Michael Tobis, the curator of the excellent Planet 3.0 website put this well:
“If I am a moderately wealthy person in a moderately wealthy society and you are a poor person in a poor society, the free market will conclude that my luxury is more important than your starvation. It will effectively hide your tragedy from me, and will fail to offer me any mechanisms to help you. The greater the income inequality, the sooner you will starve, no matter how much surplus capacity there is in food production.”
To be fair, these questions are too large for a “population book.” They open into the whole, magnificently daunting subject of global economic justice, and take us far outside the territory that Weisman has set out to map. Also, his failure to explore this broader territory is hardly his alone. The sad fact is that many enviros still hesitate to grant the poisonous dynamics of inequality the absolute pride of place that they demand, and the only rap against Weisman is that, alas, he is one of them. He steps to the edge, but he does not take the plunge. And because he doesn’t, Countdown is only a good book, and not the great one that it could have been.

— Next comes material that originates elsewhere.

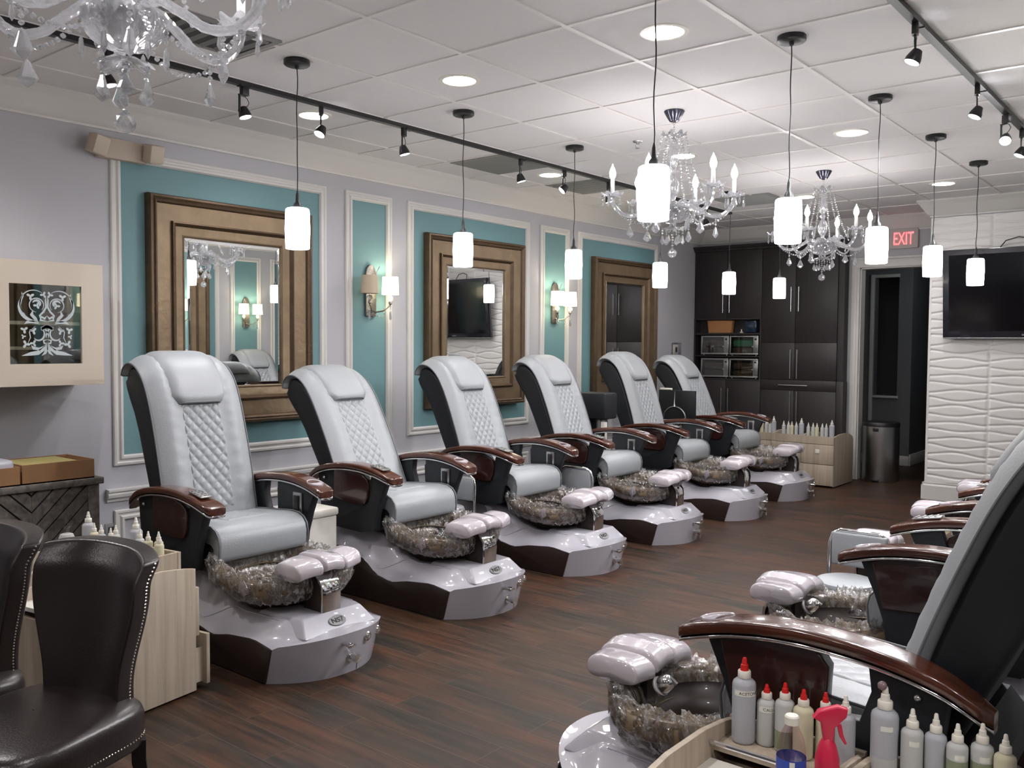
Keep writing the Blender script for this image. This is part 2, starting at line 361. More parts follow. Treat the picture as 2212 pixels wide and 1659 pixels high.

Fortunately, there’s a twist. Countdown ends by arguing that the population problem is solvable. It’s not a bad move, especially because, having taken us around the world, Weisman can mount a vivid case for the solutions. Condoms, sure, but most important is the education and empowerment of women. This is the ticket, and while it won’t come easily in, say, Niger, it’s a crucial ticket nonetheless.
Is this old news? Perhaps. But Malthusianism is nothing if not pessimism, and pessimism pervades the green movement, and Weisman rejects it. The available solutions bear repetition, and he does his part to help. The problem is that, while Weisman grants the population problem its solutions, he then stops. In particular, he asserts that, for all his travels, he’s not found “a solution for overconsumption.” In consequence, it’s always “back to the idea of lowering the number of consumers.” He even quotes Ehrlich as saying that “there is no condom for consumption.”
And indeed there is not. A condom is by definition an easy solution – a “tech fix” – and when it comes to the problem of the human appetite for material goods, there is no analog. Nothing even close. If and when we find our way to sustainability, it will be – at least in part – because, somehow, our yearnings are no longer expressed as a constantly amplified mania for consumption. It will take a lot to get there, for the awful truth is that cultures of class and hierarchy are not and can never be cultures of sufficiency.
Weisman, in any case, is an honest man. He was brave enough to weather a trip that would have broken me. And he made that trip in the service of a hope he could believe in — a hope in which the education of women and widely-available birth-control combine together to buy us time. Who could disagree? The population debate is over. It’s time to get on to the harder problems.